If I try something and really don’t like it, then it’s a lesson learned. Either I’ll try it differently next time, or I’ll try something else and see if I like that better.

If I’m inwardly freaking out mid-scene, I need to communicate this to my partner. If I know I have problems with verbalizing safe words mid-scene, I should negotiate additional signals so I can let my partner know when something unexpected is happening in my mind or body. If I don’t know I have problems with verbalizing safe words, and my partner doesn’t stop the scene because they didn’t know I wanted it to end and I couldn’t get the words out, is that their fault? Yes, I may have been traumatized, but not because they were irresponsible or trying to hurt me. My brain freezing up made me unable to effectively convey my distress about continuing with what we’d agreed. I would need to address my safe word signals before playing again. I can’t expect my play partners to know something that I didn’t even know, and that wasn’t conveyed to them. (This is hypothetical in my case, I’m personally fine with verbalizing safe words.)

If we’re trying something new, we should take extra safety precautions. As a top in training I know my flogging aim currently sucks, so I don’t hit very hard with those tools. There are a lot of things I won’t do without experienced supervision until I know I can trust myself to remember all the safety stuff. Any subs I play with know that I’m new, and though I take extra precautions, there is always a risk that I could unintentionally harm them. RACK: Risk Aware Consensual Kink.

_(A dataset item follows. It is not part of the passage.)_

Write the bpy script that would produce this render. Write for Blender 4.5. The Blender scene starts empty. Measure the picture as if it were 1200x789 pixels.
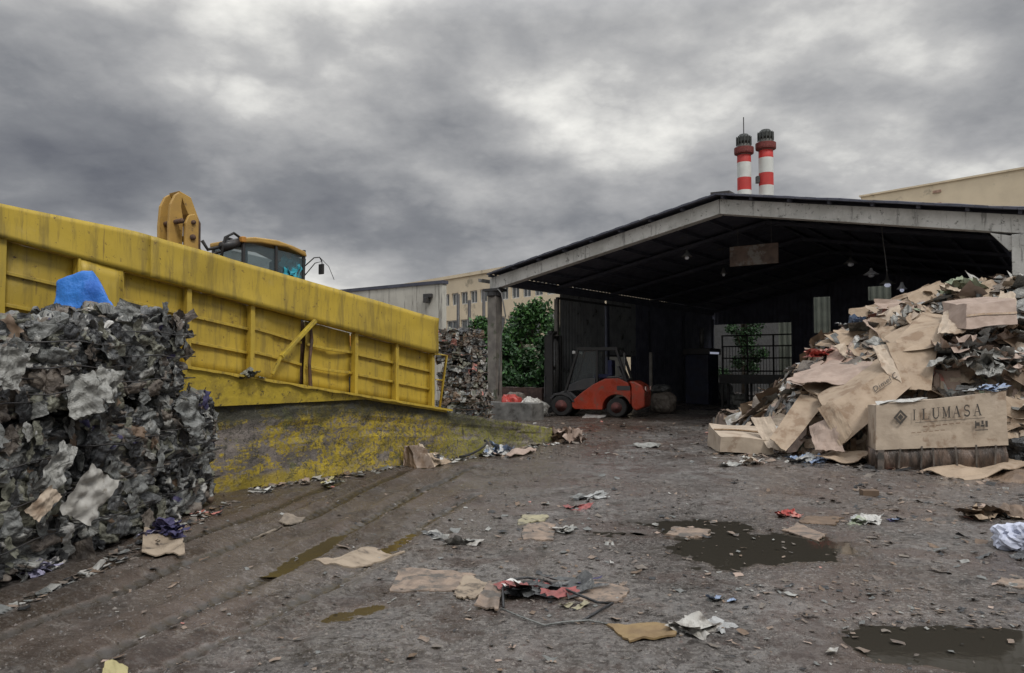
import bpy, math, random
import numpy as np
from mathutils import Vector, Matrix
from mathutils import noise as mnoise
random.seed(7); RNG = np.random.default_rng(7)
SC = bpy.context.scene
COL = SC.collection
PI = math.pi

# ---------------------------------------------------------------- camera model
F = 880.0; HZ = 430.0; CH = 1.6
PITCH = math.atan((HZ - 394.5) / F)
def ray(px, py):
    x = (px - 600) / F; y = (394.5 - py) / F
    return Vector((x, math.cos(PITCH) - y * math.sin(PITCH), math.sin(PITCH) + y * math.cos(PITCH)))
def at(px, py, Y):
    d = ray(px, py); k = Y / d.y
    return Vector((d.x * k, Y, CH + d.z * k))
def gr(px, py, z=0.0):
    d = ray(px, py); k = (z - CH) / d.z
    return Vector((d.x * k, d.y * k, z))

# ---------------------------------------------------------------- numpy noise
def _h(ix, iy, iz, s):
    n = (ix.astype(np.int64) * 374761393 + iy.astype(np.int64) * 668265263 + iz.astype(np.int64) * 2147483647 + s * 1274126177) & 0xffffffff
    n = ((n ^ (n >> 13)) * 1274126177) & 0xffffffff
    n = ((n ^ (n >> 15)) * 2246822519) & 0xffffffff
    return ((n ^ (n >> 16)) & 0xffffff) / float(0xffffff)
def vn(p, s=0):
    i = np.floor(p); f = p - i; f = f * f * (3 - 2 * f)
    x, y, z = i[:, 0], i[:, 1], i[:, 2]
    r = 0
    for a in (0, 1):
        wa = f[:, 0] if a else 1 - f[:, 0]
        for b in (0, 1):
            wb = f[:, 1] if b else 1 - f[:, 1]
            for c in (0, 1):
                wc = f[:, 2] if c else 1 - f[:, 2]
                r = r + wa * wb * wc * _h(x + a, y + b, z + c, s)
    return r * 2 - 1
def fbm(p, o=4, s=0):
    r = 0; a = 1.0; t = 0
    for k in range(o):
        r = r + a * vn(p * (2 ** k) + 17.3 * k, s + k); t += a; a *= .5
    return r / t
def voro(p, s=0):
    i = np.floor(p); best = np.full(len(p), 9.0); sec = best.copy()
    cid = np.zeros(len(p)); off = np.zeros_like(p)
    for a in (-1, 0, 1):
        for b in (-1, 0, 1):
            for c in (-1, 0, 1):
                q = i + np.array([a, b, c])
                x, y, z = q[:, 0], q[:, 1], q[:, 2]
                c0 = q + np.stack([_h(x, y, z, s + 1), _h(x, y, z, s + 2), _h(x, y, z, s + 3)], 1)
                d = np.linalg.norm(p - c0, axis=1)
                new = d < best
                sec = np.where(new, best, np.minimum(sec, d))
                best = np.where(new, d, best)
                cid = np.where(new, _h(x, y, z, s + 9), cid)
                off = np.where(new[:, None], p - c0, off)
    return best, sec, cid, off

# ---------------------------------------------------------------- objects
def props(o, label=None, cat=None, group=None, kind=None):
    if label: o['label'] = label
    if cat: o['category'] = cat
    if group: o['group'] = group
    if kind: o['kind'] = kind
    return o
def thing(name, label, cat, loc=(0, 0, 0), rz=0, group=None):
    o = bpy.data.objects.new(name, None); COL.objects.link(o)
    o.location = loc; o.rotation_euler = (0, 0, rz); o.empty_display_size = .2
    return props(o, label, cat, group)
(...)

There are endless reasons why a good scene might not have brought me the enjoyment that I expected. Before blaming my partner, I need to make sure they actually did something wrong. In fact, I may need to reassure my partner because if it’s obvious I didn’t have a good time, they might blame themselves for something that wasn’t even their fault. Tops/Doms are human too; they also have needs and generally want us to have a good time. When we don’t, it can cause them distress. Hence why we need to communicate!

Consent violations and unsafe play are serious issues, and I am in no way diminishing the importance of addressing them. Most of you know my no-nonsense attitude towards predators and consent violations, and you may have heard my own account of encountering a predator. However, having a bad time in a scene usually isn’t because our partner was a predator or negligent. Often it’s because of scenarios like I listed above (which are not complete and of course there are exceptions to every situation.) Yes, we absolutely need to make sure we hold people in our community accountable- but we also need to avoid blaming our play partners for things that aren’t really their fault or that we’re both responsible for.